In my pond, there once was a guy known as "the Gordon Ramsey of recording” or, as I liked to call him - Preset F**ker. He was by all accounts talented if not an unpleasant human to work with. My issue was Preset F*cker’s stuff all sounded the same, basically because he always used the same settings on everything. At that time, this was heresy as it was before the time when held the well known engineers were plugin pimps, and now...fast forward to 2022, kids are ALL about the presets and mix templates. Is it a bad thing?
Let’s think about it for a second. If I was mixing a record on a desk, and the drums had been tracked at the same place at the same time, I could probably leave my drum faders and channels more or less alone, right? That’s kind of a giant preset. The British mentality is more about uniqueness, which is why the indie music sounds so different, but is also a curse to productivity. I routinely mixed albums not even copying the session settings from track to track, trying to treat each thing as its own, and this is how I developed consistency. The analog gear on my mixes rarely even got adjusted as I was always hitting it at the same level, so that….was that a preset?! Maybe!
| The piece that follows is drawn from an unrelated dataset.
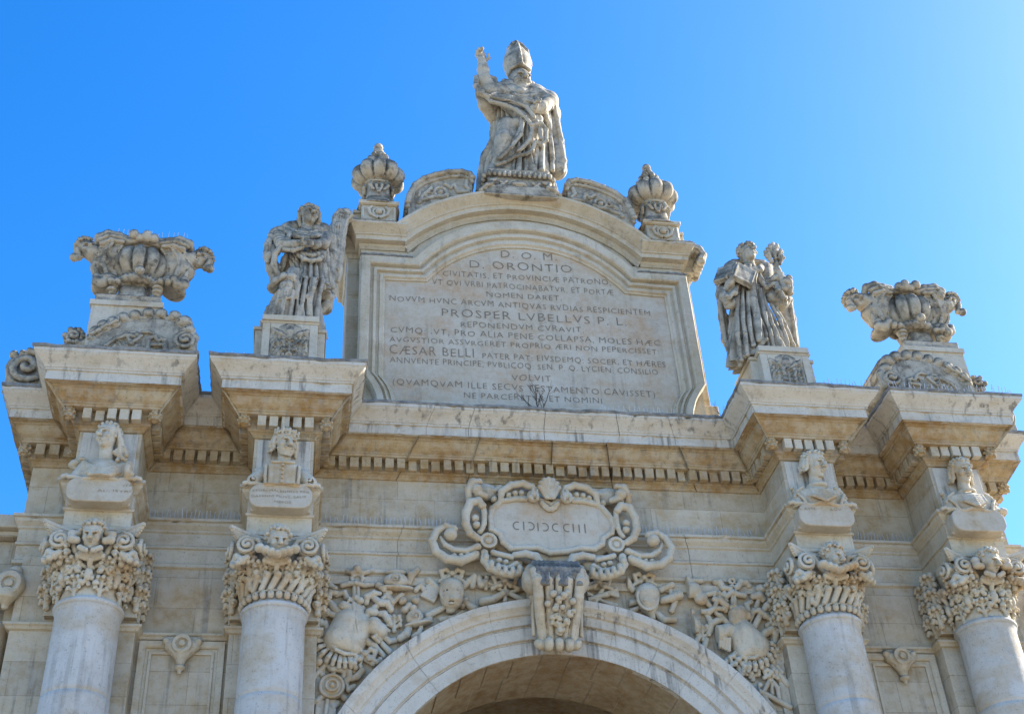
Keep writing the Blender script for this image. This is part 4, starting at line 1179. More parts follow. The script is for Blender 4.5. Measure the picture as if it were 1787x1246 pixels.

So here we are in the land of presets and templates which is a boon to productivity, but not so good for helping get your engineering chops together if you always do the same thing. So what can you do? Personally, I like to play games; let’s say it’s a 70’s style track. I’ll deliberately limit myself to the kind of things that would be available during that time, or even build a pretend studio in my head, and then in the DAW. The past few weeks I have been doing exactly that - plugin-wise each channel has a Neve line amp & EQ (Acustica Navy 2) and tape sim (UAD Oxide) See, they couldn’t even afford a Studer at my imaginary studio, those punks.
Rather than randomly put plugins on your sessions from the 5000 available in your plugin menu, LIMIT yourself. When I get sessions from people with six plugins on an insert, I know we’re dealing with someone who probably didn’t come up in a studio. On the mix bus, of course there’s an SSL comp…because that’s what there would ALWAYS be, or an Al Smart clone, and the fanciest EQ you can find. Why is there an EQ? Because the comp makes your mix less bright, and if you were working on an SSL for example, making things brighter to start with was preferable to adding the high end on the SSL as it sounded like daggers. Add a selection of effects on some Auxes, and off you go. And sure, you can save it as a template and maybe it, or part of what you learned will work super well for that style.
One of the joys of now is you can make yourself an SSL setup, an API setup, An EMI TG…all kinds of previously unattainable crazy things and they all sound different - and inspire you to different results, which you can THEN build into your workflows. Give it a try, and let me know how it worked out for you. Don’t be Preset F**ker. Use the workflow, sure… but stretch your horizons to make better records on the way.